House of Assembly - Fifty-Second Parliament, First Session (52-1)
2010-11-24 Daily Xml

Contents

LOCAL GOVERNMENT ELECTIONS

Mr PENGILLY (Finniss) (15:34): A couple of weeks ago, we had the conclusion of the local government elections in South Australia, which were interesting to observe. I would like to make some personal remarks about what happened here. I find it totally ludicrous that in the state election, indeed very much so in the state election, within a few hours most of us knew whether we had won handsomely, lost, or won by a small margin.

However, I find it bizarre that when voting closed for the local government elections at 5 o'clock on Friday night, on Saturday night we had a few mayoral results—not all of them—but we then had to wait until the next Tuesday to get the results of the council candidates who had been elected. It is madness. Why a system has to be so out of tune I do not know, and I will make some further remarks in a moment.

Why councils are confused about the caretaker provisions is a debacle. At the Mitcham council nobody was saying anything about anything, yet other councils had candidates, existing councillors and mayors having plenty to say about everything. It is a load of nonsense. Our leader made comment on the mayoral position and how the system is bizarre in her view. I do not think she used the word 'bizarre' but the fact is that you can get some good mayoral candidates—two, three, four, five or whatever—but only one wins, so you lose the rest of the quality that could flow down to councillor positions, as happens in New Zealand and other places. That is something we need to look at.

Also, it is quite clear to me from feedback from councillors and people I have talked to in the community that they believe four-year terms are far too long. We have had discussions about two or three-year terms in here not so long ago. I picked up some comments that were made by the member for Croydon—who I very rarely agree with, but in this case I do—and others around the place. I think it is way past time that we had a total review of the local government sector, the Local Government Act and where it can go and, in particular, the number of councils in the city. This is my personal view. There are far too many and they are not all acting in the best interests of the City of Adelaide per se, the expanded City of Adelaide. Country councils, by and large, work much more efficiently than the host of councils we have in the city.

It worries me what takes place at some levels of local government. I am curious as to where the LGA sits in all of this. I am not convinced any more that the LGA is acting in the best interests of the people of South Australia. It may think it is, but I am wondering just what goes on these days. I had 17 years in local government and I know others in this place had plenty of time there. However, I wonder about cronyism, about decisions being made before council meetings and everything being stitched up. At least in here we can have a good bunfight and eventually we come to a decision based on the numbers.

However, at council level it worries me that too much is happening before meetings, and there is almost an element, it would appear (and has been suggested to me), of some form of conspiracy over decisions that are made. Decisions have been made by councils that have now gone, but they are going to impact on new councils. Even today I had put to me some questions in relation to one council about matters of process for filling positions. My answers have gone back straight out of the act. They have to ascertain as to whether the councillors have acted properly—and I am sure they have—but there are too many questions.

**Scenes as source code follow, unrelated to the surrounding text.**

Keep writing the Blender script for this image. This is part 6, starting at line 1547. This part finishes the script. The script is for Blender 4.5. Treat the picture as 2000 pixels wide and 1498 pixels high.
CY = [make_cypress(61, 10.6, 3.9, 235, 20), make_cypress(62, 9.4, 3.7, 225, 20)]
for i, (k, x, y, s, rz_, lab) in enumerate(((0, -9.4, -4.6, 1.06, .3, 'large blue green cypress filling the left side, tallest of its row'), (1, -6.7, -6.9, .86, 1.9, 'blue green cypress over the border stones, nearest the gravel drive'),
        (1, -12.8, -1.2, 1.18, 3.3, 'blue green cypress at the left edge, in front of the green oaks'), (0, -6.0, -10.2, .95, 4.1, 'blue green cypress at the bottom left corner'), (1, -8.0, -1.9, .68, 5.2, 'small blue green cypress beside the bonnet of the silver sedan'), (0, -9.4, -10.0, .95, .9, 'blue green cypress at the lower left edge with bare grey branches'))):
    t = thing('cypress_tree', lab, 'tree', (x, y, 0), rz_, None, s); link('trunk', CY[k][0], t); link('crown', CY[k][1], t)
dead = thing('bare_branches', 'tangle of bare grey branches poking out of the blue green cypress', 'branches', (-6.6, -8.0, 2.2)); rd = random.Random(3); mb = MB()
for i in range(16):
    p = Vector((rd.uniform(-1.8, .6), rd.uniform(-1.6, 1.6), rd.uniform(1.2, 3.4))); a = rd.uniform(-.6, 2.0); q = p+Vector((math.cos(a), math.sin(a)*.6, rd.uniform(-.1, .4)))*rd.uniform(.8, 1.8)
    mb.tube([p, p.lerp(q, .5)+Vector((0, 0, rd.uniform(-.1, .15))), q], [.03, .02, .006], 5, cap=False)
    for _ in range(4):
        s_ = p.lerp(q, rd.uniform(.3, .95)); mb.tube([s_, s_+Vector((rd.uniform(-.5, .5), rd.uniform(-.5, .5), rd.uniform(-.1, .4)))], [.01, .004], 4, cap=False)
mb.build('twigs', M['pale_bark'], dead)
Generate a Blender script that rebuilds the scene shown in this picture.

I call on the government, once it gets its leadership spills happening and sorted out, to instigate a total review of local government in this state, to put somebody in there who knows what they are doing, someone who is not connected to local government, and to come back to the house with an upgraded local government act for debate. Let us sort it out once and for all. Let us try to get local government functioning as well as it possibly can in South Australia, rather than the sort of hit-and-miss approach that we have at the moment, and act in the best interests of all South Australians, which I am sure they think they are doing. I am fed up with the nonsense. I have endured a fair bit of nonsense over the past four years from various councils and others and I am fed up with it and I would like to see the parliament pick up on it.